In similar fashion in 1970, it took about 140 million head of cattle to produce 24 million tons of beef. In modern times the same amount of beef is produced by 90 million head of cattle. This represents a sizable reduction in the overall carbon footprint of the industry.

It should be noted that when attempting to understand the carbon footprint of both the U.S. and the global livestock industry, various agencies and organizations use many different methods and formulas for calculating the end result. Some groups make the mistake of 'doubling' emission gases by estimating the number of breaths each head of livestock makes over the course of its lifetime - even though those numbers were already included in the formula (for example) EPA uses to calculate the carbon footprint of the industry.

This helps to explain why one organization or agency may rate the total carbon footprint of the livestock industry higher or lower than others. It has long been said statistics can be deceiving – depending on how they are calculated and used, and by whom.

This being said, there is no question that the livestock industry, and agriculture-at-large, contribute greatly to the overall carbon footprint of the environment. It should be noted, however, that red meat production represents only a small percentage of total greenhouse gas emissions.

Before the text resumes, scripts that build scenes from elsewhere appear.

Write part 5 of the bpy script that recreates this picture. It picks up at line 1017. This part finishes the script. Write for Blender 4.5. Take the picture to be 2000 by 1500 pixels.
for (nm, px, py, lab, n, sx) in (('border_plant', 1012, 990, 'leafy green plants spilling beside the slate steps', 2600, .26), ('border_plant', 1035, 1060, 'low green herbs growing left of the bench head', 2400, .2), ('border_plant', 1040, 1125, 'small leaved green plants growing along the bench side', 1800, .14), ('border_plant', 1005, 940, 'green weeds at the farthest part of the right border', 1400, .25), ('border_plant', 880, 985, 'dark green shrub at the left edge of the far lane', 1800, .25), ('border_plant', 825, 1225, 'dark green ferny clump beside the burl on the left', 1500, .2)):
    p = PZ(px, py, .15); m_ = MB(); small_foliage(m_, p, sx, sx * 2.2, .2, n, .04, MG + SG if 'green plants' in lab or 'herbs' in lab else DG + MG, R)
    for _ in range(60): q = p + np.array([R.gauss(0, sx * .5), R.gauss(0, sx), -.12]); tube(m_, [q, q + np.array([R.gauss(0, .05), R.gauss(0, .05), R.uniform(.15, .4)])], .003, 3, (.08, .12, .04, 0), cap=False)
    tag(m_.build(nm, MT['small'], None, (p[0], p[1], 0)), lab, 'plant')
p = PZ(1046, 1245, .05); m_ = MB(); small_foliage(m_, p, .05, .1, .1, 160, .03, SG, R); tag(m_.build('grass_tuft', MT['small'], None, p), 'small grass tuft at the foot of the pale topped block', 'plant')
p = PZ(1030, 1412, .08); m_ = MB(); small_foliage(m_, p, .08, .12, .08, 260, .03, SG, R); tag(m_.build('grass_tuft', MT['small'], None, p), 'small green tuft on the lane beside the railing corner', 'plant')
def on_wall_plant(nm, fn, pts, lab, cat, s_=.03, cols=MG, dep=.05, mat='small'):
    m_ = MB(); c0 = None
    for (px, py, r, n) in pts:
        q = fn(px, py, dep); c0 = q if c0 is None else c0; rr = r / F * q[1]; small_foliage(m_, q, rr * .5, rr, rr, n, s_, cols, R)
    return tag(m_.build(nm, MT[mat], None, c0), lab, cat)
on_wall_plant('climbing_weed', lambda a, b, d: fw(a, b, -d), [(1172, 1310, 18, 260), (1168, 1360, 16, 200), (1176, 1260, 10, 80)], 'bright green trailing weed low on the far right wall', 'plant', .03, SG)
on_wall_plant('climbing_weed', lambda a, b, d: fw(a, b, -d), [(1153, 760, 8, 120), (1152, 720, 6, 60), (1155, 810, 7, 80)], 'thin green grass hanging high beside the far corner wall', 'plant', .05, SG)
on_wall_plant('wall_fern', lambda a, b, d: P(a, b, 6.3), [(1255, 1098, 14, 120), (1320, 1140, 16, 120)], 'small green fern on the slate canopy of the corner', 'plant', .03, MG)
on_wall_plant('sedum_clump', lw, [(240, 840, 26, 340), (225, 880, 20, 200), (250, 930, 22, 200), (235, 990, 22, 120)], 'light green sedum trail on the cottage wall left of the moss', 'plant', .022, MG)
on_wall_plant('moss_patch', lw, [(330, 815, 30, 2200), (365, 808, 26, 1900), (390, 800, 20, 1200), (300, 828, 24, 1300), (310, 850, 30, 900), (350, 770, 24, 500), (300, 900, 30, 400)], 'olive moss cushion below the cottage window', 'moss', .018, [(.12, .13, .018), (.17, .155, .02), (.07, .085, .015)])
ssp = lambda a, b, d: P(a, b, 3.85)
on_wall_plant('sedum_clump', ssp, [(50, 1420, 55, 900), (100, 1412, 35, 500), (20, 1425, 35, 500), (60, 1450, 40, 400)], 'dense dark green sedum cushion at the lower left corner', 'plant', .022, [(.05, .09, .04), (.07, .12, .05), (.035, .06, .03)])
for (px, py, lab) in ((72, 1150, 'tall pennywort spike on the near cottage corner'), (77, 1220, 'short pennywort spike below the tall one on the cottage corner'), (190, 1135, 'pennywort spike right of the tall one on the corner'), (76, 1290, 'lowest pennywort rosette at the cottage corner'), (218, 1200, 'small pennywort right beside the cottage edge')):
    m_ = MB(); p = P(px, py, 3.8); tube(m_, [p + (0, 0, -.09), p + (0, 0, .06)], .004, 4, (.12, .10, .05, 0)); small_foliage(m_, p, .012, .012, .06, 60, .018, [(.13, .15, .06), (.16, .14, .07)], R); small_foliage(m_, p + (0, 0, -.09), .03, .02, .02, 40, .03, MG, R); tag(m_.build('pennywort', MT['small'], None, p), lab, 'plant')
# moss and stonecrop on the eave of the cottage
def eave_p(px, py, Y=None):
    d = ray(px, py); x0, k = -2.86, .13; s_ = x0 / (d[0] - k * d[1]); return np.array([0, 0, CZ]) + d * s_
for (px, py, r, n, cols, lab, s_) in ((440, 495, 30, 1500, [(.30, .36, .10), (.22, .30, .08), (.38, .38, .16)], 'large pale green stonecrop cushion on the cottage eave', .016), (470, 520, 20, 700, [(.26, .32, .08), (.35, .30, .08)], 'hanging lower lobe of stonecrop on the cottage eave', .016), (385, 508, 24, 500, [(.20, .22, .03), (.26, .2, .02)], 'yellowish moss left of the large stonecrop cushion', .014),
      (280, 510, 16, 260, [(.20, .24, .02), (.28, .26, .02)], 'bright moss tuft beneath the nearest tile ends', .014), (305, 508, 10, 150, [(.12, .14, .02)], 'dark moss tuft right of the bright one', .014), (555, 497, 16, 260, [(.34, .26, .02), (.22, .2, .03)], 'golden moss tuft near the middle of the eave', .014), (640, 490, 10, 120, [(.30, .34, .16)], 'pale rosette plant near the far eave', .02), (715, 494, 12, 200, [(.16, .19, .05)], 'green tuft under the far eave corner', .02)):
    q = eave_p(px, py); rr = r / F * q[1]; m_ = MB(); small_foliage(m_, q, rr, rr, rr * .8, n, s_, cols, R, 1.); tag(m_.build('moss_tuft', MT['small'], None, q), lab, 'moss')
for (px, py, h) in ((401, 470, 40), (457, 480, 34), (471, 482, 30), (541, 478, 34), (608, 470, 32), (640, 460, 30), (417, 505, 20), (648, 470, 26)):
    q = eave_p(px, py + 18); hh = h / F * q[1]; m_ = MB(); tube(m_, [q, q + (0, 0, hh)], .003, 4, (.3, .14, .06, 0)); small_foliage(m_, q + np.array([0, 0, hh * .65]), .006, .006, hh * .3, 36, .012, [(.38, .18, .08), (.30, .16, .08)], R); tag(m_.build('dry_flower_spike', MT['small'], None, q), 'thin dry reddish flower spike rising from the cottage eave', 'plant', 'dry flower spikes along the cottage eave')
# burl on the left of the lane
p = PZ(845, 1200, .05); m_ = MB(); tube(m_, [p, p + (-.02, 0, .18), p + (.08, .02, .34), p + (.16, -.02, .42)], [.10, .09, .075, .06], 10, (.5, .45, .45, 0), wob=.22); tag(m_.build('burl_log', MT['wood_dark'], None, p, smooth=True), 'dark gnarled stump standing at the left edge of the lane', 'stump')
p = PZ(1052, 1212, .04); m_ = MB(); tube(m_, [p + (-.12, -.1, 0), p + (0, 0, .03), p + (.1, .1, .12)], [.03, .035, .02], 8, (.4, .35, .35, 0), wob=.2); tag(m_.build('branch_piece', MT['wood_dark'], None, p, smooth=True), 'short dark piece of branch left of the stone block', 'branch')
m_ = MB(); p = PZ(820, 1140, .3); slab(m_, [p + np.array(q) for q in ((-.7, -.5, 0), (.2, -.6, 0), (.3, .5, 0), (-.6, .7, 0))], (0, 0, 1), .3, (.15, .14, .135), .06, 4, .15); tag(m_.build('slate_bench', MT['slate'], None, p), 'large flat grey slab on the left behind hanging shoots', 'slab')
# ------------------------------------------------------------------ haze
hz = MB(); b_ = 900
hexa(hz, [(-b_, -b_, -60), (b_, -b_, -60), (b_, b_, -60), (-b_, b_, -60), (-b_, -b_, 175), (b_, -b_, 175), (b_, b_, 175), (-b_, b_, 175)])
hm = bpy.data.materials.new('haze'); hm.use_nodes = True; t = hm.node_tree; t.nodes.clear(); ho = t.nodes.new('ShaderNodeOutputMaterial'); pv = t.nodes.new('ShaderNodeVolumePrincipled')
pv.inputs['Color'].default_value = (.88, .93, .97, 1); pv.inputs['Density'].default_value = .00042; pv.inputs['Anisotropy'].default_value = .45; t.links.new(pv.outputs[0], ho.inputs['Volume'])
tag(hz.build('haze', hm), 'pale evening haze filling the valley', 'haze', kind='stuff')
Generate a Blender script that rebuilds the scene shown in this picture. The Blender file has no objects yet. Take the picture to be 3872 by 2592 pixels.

Considering this, a 'climate tax' on red meat, whether in Denmark or worldwide, represents only an extremely small percentage in greenhouse gas emissions, so small in fact it raises the question whether our efforts to reduce the carbon footprint would not be better spent on addressing other areas and industries that contribute to it.

Certainly any reduction is a good reduction. But when it comes to food production and the great strides it has made to lower its carbon footprint over the years, perhaps putting the band-aid on the hot air balloon is not the best strategy, especially not when it requires a band-aid tax that would result in lower production.

While we might not miss a reduction in the overall number of hot air balloons, a cut in global food production at a time when the demand for more food is expected to become critical in the years ahead may not be our best strategy.